The evidence disclosed that defendant Smith had been drinking when arrested. However, as pointed out above, he subsequently, at the time of his trial, admitted the statements he had made were true. Therefore the fact of his alleged intoxication would not make his confession involuntary or inadmissible. Where, as here, the evidence admits of no rational conclusion other than that the confession of defendant was freely and voluntarily made there is no necessity of the court instructing the jury as to the general rule of law relating to the receipt and consideration of confessions. (People v. Hubbell, 54 Cal.App.2d 49, 74, 128 P.2d 579.)

In view of our conclusions it is unnecessary to discuss other points urged by counsel.
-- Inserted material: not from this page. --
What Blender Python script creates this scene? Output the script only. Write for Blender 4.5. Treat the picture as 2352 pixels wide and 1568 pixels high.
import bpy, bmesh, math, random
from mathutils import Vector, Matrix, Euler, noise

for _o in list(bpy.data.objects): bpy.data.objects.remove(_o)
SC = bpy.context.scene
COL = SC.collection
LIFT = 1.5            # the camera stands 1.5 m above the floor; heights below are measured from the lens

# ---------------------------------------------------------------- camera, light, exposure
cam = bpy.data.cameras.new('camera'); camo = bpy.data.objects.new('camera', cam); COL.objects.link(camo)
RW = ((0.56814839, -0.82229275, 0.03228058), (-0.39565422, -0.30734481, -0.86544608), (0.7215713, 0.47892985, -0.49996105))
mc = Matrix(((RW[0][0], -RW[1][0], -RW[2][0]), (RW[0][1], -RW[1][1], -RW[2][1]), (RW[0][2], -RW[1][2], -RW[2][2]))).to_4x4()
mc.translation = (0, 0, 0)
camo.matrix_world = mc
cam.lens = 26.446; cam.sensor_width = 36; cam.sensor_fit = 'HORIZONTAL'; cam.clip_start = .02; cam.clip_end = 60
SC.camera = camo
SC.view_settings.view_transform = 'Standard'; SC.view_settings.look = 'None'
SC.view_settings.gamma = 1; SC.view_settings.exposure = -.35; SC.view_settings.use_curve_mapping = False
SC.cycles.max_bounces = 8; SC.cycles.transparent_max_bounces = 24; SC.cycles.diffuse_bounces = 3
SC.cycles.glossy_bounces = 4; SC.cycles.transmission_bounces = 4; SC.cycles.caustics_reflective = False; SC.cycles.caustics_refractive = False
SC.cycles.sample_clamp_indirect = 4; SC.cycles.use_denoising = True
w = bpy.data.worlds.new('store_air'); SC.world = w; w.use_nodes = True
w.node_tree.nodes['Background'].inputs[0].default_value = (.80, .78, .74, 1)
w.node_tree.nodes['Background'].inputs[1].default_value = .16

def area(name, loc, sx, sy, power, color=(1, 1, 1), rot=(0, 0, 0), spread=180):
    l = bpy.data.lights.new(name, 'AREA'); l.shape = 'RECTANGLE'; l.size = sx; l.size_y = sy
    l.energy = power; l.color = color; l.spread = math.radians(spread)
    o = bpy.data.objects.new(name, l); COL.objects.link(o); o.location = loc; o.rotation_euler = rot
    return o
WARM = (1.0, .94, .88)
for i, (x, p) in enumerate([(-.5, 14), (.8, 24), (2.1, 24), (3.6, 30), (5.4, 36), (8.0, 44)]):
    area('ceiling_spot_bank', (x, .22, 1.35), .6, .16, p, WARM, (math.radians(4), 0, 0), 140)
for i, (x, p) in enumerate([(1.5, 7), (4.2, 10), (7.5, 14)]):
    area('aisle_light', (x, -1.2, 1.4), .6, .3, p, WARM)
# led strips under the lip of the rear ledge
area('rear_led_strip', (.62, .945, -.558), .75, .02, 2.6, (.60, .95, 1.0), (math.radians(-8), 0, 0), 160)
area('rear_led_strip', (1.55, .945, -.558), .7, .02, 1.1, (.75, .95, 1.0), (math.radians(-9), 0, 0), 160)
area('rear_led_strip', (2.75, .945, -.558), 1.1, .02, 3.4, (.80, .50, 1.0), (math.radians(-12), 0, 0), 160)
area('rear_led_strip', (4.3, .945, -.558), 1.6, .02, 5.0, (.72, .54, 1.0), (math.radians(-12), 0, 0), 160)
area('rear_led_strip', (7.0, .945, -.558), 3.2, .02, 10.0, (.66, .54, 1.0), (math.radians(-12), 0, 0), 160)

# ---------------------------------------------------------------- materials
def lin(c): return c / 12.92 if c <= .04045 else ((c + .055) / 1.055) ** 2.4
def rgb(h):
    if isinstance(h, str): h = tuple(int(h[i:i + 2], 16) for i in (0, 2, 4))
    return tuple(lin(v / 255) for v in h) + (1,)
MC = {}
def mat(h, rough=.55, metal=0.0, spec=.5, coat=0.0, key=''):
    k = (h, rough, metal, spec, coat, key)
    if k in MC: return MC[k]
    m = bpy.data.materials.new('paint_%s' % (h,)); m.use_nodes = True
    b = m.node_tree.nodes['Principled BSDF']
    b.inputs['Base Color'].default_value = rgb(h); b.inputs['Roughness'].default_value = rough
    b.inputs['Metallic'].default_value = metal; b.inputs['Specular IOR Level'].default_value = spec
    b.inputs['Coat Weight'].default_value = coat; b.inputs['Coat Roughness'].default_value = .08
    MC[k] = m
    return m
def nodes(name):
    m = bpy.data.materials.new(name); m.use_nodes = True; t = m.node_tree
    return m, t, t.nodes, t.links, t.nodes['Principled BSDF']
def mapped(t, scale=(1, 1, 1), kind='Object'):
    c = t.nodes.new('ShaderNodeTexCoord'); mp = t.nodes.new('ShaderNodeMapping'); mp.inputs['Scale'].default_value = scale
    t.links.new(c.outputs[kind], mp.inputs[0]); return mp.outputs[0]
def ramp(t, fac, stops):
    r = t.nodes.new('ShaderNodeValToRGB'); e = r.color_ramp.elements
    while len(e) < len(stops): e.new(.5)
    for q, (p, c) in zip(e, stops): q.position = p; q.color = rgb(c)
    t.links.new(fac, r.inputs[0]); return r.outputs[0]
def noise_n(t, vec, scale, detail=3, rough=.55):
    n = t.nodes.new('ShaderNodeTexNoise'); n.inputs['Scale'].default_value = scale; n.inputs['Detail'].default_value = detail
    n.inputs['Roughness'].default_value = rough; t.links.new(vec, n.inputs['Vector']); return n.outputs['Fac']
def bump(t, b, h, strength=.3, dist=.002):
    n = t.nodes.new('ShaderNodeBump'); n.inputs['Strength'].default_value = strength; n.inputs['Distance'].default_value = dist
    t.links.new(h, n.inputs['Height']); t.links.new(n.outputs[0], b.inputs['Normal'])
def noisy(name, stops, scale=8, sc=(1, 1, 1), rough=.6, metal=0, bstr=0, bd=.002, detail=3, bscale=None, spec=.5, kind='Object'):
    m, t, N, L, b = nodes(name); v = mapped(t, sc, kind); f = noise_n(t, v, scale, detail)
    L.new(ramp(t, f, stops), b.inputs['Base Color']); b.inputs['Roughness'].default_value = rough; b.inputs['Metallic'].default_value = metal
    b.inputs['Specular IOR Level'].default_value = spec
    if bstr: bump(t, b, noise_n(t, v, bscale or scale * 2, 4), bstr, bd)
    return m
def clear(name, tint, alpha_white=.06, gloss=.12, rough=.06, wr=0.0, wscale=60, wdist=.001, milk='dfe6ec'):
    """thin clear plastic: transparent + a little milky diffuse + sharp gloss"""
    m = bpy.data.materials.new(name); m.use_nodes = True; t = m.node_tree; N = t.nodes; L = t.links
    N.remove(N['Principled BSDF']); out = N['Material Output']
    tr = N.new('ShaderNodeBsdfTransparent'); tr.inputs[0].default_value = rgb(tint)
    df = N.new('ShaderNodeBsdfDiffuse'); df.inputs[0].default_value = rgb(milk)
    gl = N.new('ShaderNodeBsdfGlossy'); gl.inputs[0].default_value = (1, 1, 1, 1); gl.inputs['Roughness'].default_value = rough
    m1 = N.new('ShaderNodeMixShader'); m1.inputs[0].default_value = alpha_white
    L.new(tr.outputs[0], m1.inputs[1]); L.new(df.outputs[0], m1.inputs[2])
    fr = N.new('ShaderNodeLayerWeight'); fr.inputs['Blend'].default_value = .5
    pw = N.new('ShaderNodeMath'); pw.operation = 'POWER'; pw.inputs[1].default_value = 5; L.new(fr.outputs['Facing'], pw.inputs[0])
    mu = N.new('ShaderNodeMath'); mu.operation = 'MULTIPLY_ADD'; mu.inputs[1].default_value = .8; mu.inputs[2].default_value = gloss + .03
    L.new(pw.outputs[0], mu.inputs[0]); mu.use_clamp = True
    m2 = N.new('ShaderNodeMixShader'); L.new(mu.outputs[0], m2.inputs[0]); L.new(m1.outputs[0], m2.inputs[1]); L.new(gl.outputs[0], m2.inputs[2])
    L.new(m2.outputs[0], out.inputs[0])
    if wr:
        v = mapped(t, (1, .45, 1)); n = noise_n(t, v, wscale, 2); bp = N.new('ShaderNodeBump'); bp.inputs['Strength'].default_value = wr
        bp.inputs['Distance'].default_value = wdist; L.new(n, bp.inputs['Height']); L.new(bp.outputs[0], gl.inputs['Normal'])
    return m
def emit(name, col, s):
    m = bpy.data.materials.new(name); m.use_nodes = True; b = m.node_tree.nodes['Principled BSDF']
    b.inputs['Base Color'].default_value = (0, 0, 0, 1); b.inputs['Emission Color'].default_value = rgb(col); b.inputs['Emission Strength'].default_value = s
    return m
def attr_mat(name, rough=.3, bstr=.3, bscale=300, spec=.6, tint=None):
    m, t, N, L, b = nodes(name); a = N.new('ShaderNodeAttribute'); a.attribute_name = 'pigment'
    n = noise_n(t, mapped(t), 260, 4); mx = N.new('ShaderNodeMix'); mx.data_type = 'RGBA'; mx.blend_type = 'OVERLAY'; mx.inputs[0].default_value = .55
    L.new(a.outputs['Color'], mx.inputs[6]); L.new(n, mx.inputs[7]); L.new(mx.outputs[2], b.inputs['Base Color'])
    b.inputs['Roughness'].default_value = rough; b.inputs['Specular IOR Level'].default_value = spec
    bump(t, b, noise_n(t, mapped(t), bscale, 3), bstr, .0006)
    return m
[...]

Since the trial court committed prejudicial error in instructing the jury as to count one, murder in the first degree (see proposition Two (b), supra), the judgment of guilty as to count one is reversed.
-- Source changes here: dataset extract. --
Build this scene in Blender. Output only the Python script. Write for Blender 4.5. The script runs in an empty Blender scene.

No error appearing in the record as to counts two and three, the judgments of guilty as to each count and the order denying the motion for a new trial as to such counts are and each is affirmed.

FOOTNOTES

1.  Section 207 of the Penal Code reads thus:‘Every person who forcibly steals, takes, or arrests any person in this state, and carries him into another country, state, or county, or into another part of the same county, or who forcibly takes or arrests any person, with a design to take him out of this state, without having established a claim, according to the laws of the United States, or of this state, or who hires, persuades, entices, decoys, or seduces by false promises, misrepresentations, or the like, any person to go out of this state, or to be taken or removed therefrom, for the purpose and with the intent to sell such person into slavery or involuntary servitude, or otherwise to employ him for his own use, or to the use of another, without the free-will and consent of such persuaded person; and every person who, being out of this state, abducts or takes by force or fraud any person contrary to the law of the place where such act is committed, and brings, sends, or conveys such person within the limits of this state, and is afterwards found within the limits thereof, is guilty of kidnaping.’

2.  Section 209 of the Penal Code reads thus:‘Every person who seizes, confines, inveigles, entices, decoys, abducts, conceals, kidnaps or carries away any individual by any means whatsoever with intent to hold or detain, or who holds or detains, such individual for ransom, reward or to commit extortion or robbery or to exact from relatives or friends of such person any money or valuable thing, or who aids or abets any such act, is guilty of a felony and upon conviction thereof shall suffer death or shall be punished by imprisonment in the State prison for life without possibility of parole, at the discretion of the jury trying the same, in cases in which the person or persons subjected to such kidnaping suffers or suffer bodily harm or shall be punished by imprisonment in the State prison for life with possibility of parole in cases where such person or persons do not suffer bodily harm.’

McCOMB, Justice.

MOORE, P. J., and FOX, Justice pro tem., concur.